Parecia saída de um guarda-fatos de Narnia, cheia de colares de pérolas, rendas pretas e casacos de peles. Aparecia sempre de surpresa, cansada e vagamente perdida no tempo, como se tivesse vindo numa perignação de doces e histórias tristes. Os doces vinham na mala preta de lantejoulas, reminiscente dos anos 20. As histórias, essas, vinham nos olhos azuis, líquidos e transparentes como água. Eram levemente cinzentos como um mar que já viu muitas tempestades.
Lembro-me de poucas coisas concretas a respeito dela mas é uma presença omnipresente nas minhas memórias de infância. Como um cheiro que nos remete para algo que vivemos, também ela era uma âncora que me ligava à pessoa que eu era. Não pela proximidade emocional mas pelo mecanismo de busca que activava no meu cérebro.
Quando estas âncoras desaparecem será que perdemos um pouco dessa essência distante? Será que os fragmentos esfumaçados da nossa memória são suficientes para ainda lhe dar consistência?

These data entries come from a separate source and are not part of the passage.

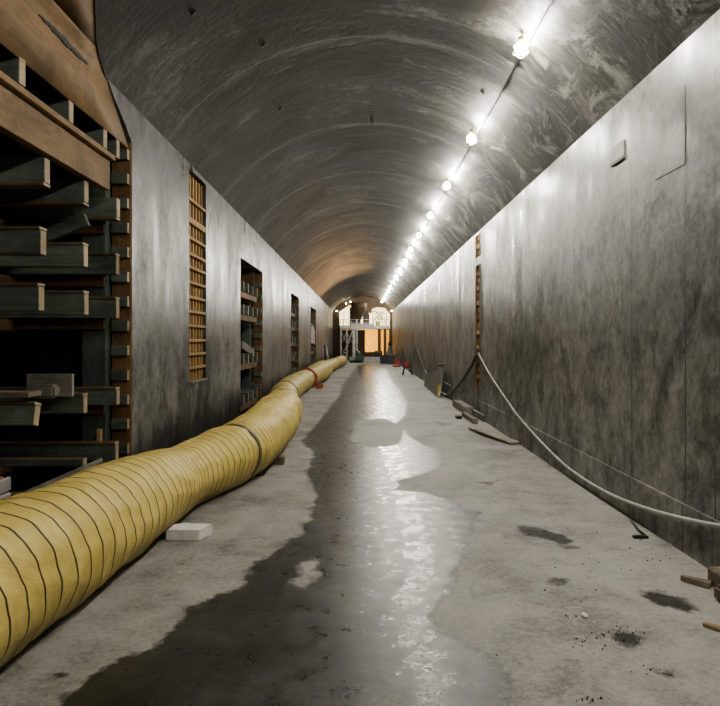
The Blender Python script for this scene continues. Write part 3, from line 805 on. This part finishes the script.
# curved plank
bm = new(); N = 14; A, B = Vector((*floor_pt(469.5, 429), 0)), Vector((*floor_pt(516, 444.5), 0)); side = (B - A).normalized().cross(Vector((0, 0, 1)))
tp = []
for k in range(N + 1):
    t = k / N; c = A.lerp(B, t) + side * (0.07 * math.sin(PI * t)); wd = 0.03 + 0.075 * t
    tp.append((c - side * wd, c + side * wd, 0.015 + .03 * math.sin(PI * t)))
vs = [[bm.verts.new(Vector(p) + Vector((0, 0, zz))) for p, zz in ((a, z), (b, z), (b, z + .022), (a, z + .022))] for a, b, z in tp]
for v0, v1 in zip(vs, vs[1:]):
    for k in range(4): bm.faces.new((v0[k], v0[(k + 1) % 4], v1[(k + 1) % 4], v1[k]))
bm.faces.new(vs[0][::-1]); bm.faces.new(vs[-1])
tag(obj('warped_plank', bm, M['pale_wood']), 'pale warped plank lying on the floor near the grey timbers', 'plank')
# black bent strap
x0, y0 = floor_pt(631, 522); x1, y1 = floor_pt(646, 538); x2, y2 = floor_pt(637, 541)
t = thing('bent_strap', 'thin black bent strap with a flat foot, on floor by the right wall', 'strap', (x1, y1, 0))
bm = new(); tube(bm, [Vector(p) - Vector((x1, y1, 0)) for p in ((x0, y0, .012), (x0 + (x1 - x0) * .45, y0 + (y1 - y0) * .35, .02), (x0 + (x1 - x0) * .85, y0 + (y1 - y0) * .68, .018), (x1, y1, .016))], .009, 6); obj('strap_bar', bm, M['black'], t)
bm = new(); box(bm, (x2 - x1, -.022, .001), (.012, .012, .022)); obj('strap_foot', bm, M['black'], t)
# scraps at the right edge
bm = new(); box(bm, (2.42, 3.7, .002), (2.565, 4.34, .118)); bevel(bm, .012)
tag(obj('timber_block', bm, M['scrap'], None, (2.49, 4.0, 0)), 'thick weathered timber block at right edge, against the wall', 'block')
lying('short_stick', (681, 580.5), (711, 588), .07, .04, .002, M['scrap'], 'short tapered wood stick pointing from the timber blocks', 'stick', .45)
bm = new(); box(bm, (2.335, 3.55, .002), (2.405, 4.08, .10)); bevel(bm, .02, 2)
bm.transform(Matrix.Translation((2.37, 3.8, 0)) @ Matrix.Rotation(.10, 4, 'Z') @ Matrix.Translation((-2.37, -3.8, 0)))
tag(obj('timber_block', bm, M['scrap'], None, (2.37, 3.8, 0)), 'rounded dark timber block at right edge, in front of the thicker one', 'block')
lying('lath', (703, 626), (752, 640), .08, .022, .002, M['scrap_y'], 'yellow wood lath at the right edge, lying lowest in view', 'lath', .3)
x, y = floor_pt(585, 617)
bm = new(); bmesh.ops.create_icosphere(bm, subdivisions=2, radius=.022)
for v in bm.verts: v.co *= 1 + .5 * mnoise.noise(v.co * 60); v.co.z *= .6
tag(obj('white_chip', bm, M['foam'], None, None), 'small white chip among dirt on the right floor', 'chip').location = (x, y, .012)
bm = new(); random.seed(11)
spots = [(600, 640, 24, 10, 26), (625, 635, 22, 9, 26), (590, 700, 10, 3, 14), (655, 672, 18, 5, 10), (575, 618, 14, 4, 10), (560, 600, 60, 40, 22), (660, 560, 25, 12, 10), (585, 560, 40, 25, 14)]
for cx, cy, sx, sy, nn in spots:
    for _ in range(nn):
        px, py = random.gauss(cx, sx * .6), random.gauss(cy, sy * .6)
        if py < 480: continue
        x, y = floor_pt(px, py)
        if x > 2.5: continue
        r = random.uniform(.002, .0065)
        g = bmesh.ops.create_icosphere(bm, subdivisions=1, radius=r, matrix=Matrix.Translation((x, y, r * .5)))
        for v in g['verts']: v.co += Vector((random.uniform(-.3, .3) * r, random.uniform(-.3, .3) * r, 0))
tag(obj('concrete_crumbs', bm, M['dark']), 'dark crumbs of grit scattered over the dry right floor', 'grit', None, 'stuff')

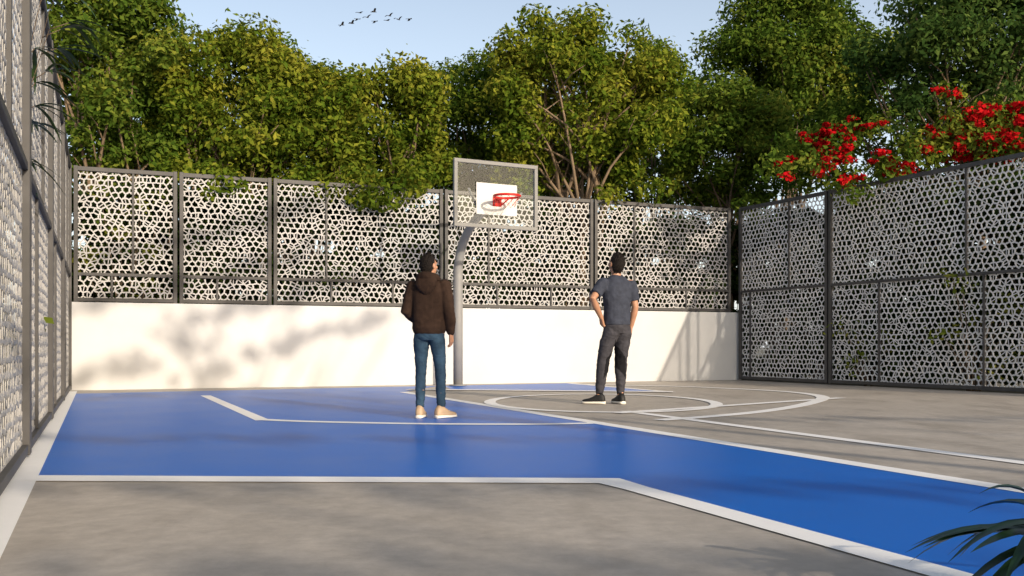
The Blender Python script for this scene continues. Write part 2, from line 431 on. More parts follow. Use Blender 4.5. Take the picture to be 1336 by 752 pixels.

Quando me lembro dela recupero memórias cuja existência eu desconhecia. Provavelmente estavam perdidas no mesmo guarda-fatos de onde ela saia e onde eu me escondia quando era pequena, para fugir da minha avó. Sentava-me no meio dos casacos e em cima das mantas e ali ficava, no escuro, à espera que me encontrassem.
Estas memórias deviam estar no bolso de um desses casacos. Agora que o voltei a usar, levei a mão ao bolso e encontrei-as. Como uma nota ou um bilhete antigo de cinema, já sem cor, que nos faz viajar para o passado.
Se calhar, há uma parte de nós que se torna inacessível à medida que vamos crescendo e só estas âncoras têm força suficiente para as manter à tona. Ou então, a pessoa que erámos nessa infância distante começa a assemelhar-se às imagens do Titanic no fundo do oceano: um pedaço de aço enferrujado a destilar memórias no silêncio líquido. Em toda a sua glória e beleza misteriosa, torna-se indestrutível. O preço que pagamos por esta sobrevivência teimosa é a distância. Da realidade e das âncoras que nos prendem ao solo.